The 2023 Basketball Hall of Fame enshrinement ceremony will be held this weekend at Springfield, Massachusetts.

Dirk Nowitzki and Dwyane Wade, both of whom won championships playing against each other in the NBA Finals, headline this year’s class.

Nowitzki played 21 seasons in the NBA, all of which with the Dallas Mavericks with whom he built a first-ballot Hall of Fame career. He was a 14-time NBA All-Star, 12-time All NBA member, the NBA Most Valuable Player in 2007 and, most importantly, the NBA Finals Most Valuable Player in 2011. Winning the NBA championship was inarguably the highlight of his basketball journey and it remains the Mavericks’ only NBA championship in franchise history.

This legendary moment came in Nowitzki’s 13th season in the league and changed the narrative surrounding his career. He was no longer dubbed “soft” and instead gained respect as a battle-hardened winner. Dallas’ title in 2011 was made even sweeter as it came at the expense of Wade and the Miami Heat who beat them in the NBA Finals five years earlier.

Back in 2006, Wade was still just a third-year player yet he played like an all-time great and cemented his legacy with his first championship. Wade wound up winning two more NBA championships in 2012 and 2013 before retiring from the league in 2019 following a 16-year career.

It can be said that winning an NBA title made Wade’s career path much easier as it relieved him of the pressure of having to chase one as he aged into his prime. While this may not necessarily be true, what is certain is that Wade’s undisputed status as one of the best shooting guards to have ever played the game has been boosted by the championships on his resume.

Regardless of whether or not they won an NBA championship though, the multiple NBA All-Star and All-NBA recognitions that Nowitzki and Wade earned would have already been enough to merit them a slot in the Hall of Fame in the same way that Charles Barkley, Karl Malone, and John Stockton still found their way in.

However, the same cannot be said for Nowiztki and Wade’s Hall of Fame classmates Pau Gasol and Tony Parker who both won NBA championships as secondary stars. It is in cases like these where the weight of winning championships in the NBA is most evident.

Gasol and Parker are both six-time NBA All-Stars and four-time All-NBA selections, yet their  Hall of Fame case is buoyed by the multiple NBA championships that they won playing alongside Kobe Bryant and Tim Duncan, respectively.

This is what sets them apart from other players from their era who have similar resumes up until that elusive NBA title.
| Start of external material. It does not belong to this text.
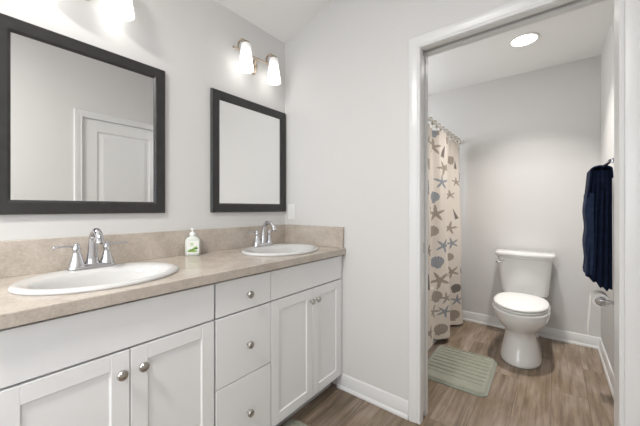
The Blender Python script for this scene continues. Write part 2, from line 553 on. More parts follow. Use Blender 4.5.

Amar’e Stoudemire and Jermaine O’Neal are on top of this list as they were both named to six NBA All-Star teams like Gasol and Parker. As a matter of fact, Stoudemire even has one more All-NBA recognition than both of them as he made it to five while O’Neal is marginally behind with three.

This highlights the importance of championships in the NBA when assessing whether a player has done enough to earn a spot in the Hall of Fame.

Among active players, it is guaranteed that LeBron James, Kevin Durant, Stephen Curry, Giannis Antetokounmpo, and Nikola Jokic will make it as first ballot Hall of Famers given that they have all won NBA championships and have extensive personal achievements to boot.

Meanwhile, Chris Paul, James Harden, and Russell Westbrook are likely to make it too given the gaudy statistics that they have put up for more than a decade and the many awards that they have earned along the way.

The case for players such as Paul George, Damian Lillard, and Jimmy Butler is a tad bit more uncertain though as they have not had the fortune of winning an NBA title so far in their careers. If they can continue to rack up NBA All-Star and All-NBA recognitions, then it is not far-fetched that they could eventually make it on these merits.

Winning still plays a major role in building one’s legacy and it will be interesting to see how this continues to dictate player behavior in the coming years. In this era of player empowerment, blockbuster trades and free agent movement has become commonplace and will continue to do so for as long as players like Stoudemire and O’Neal continue to miss out on a Hall of Fame slot. This is not necessarily a bad thing as it heightens the standards for the Hall of Fame–something that has been strongly criticized as well in recent years.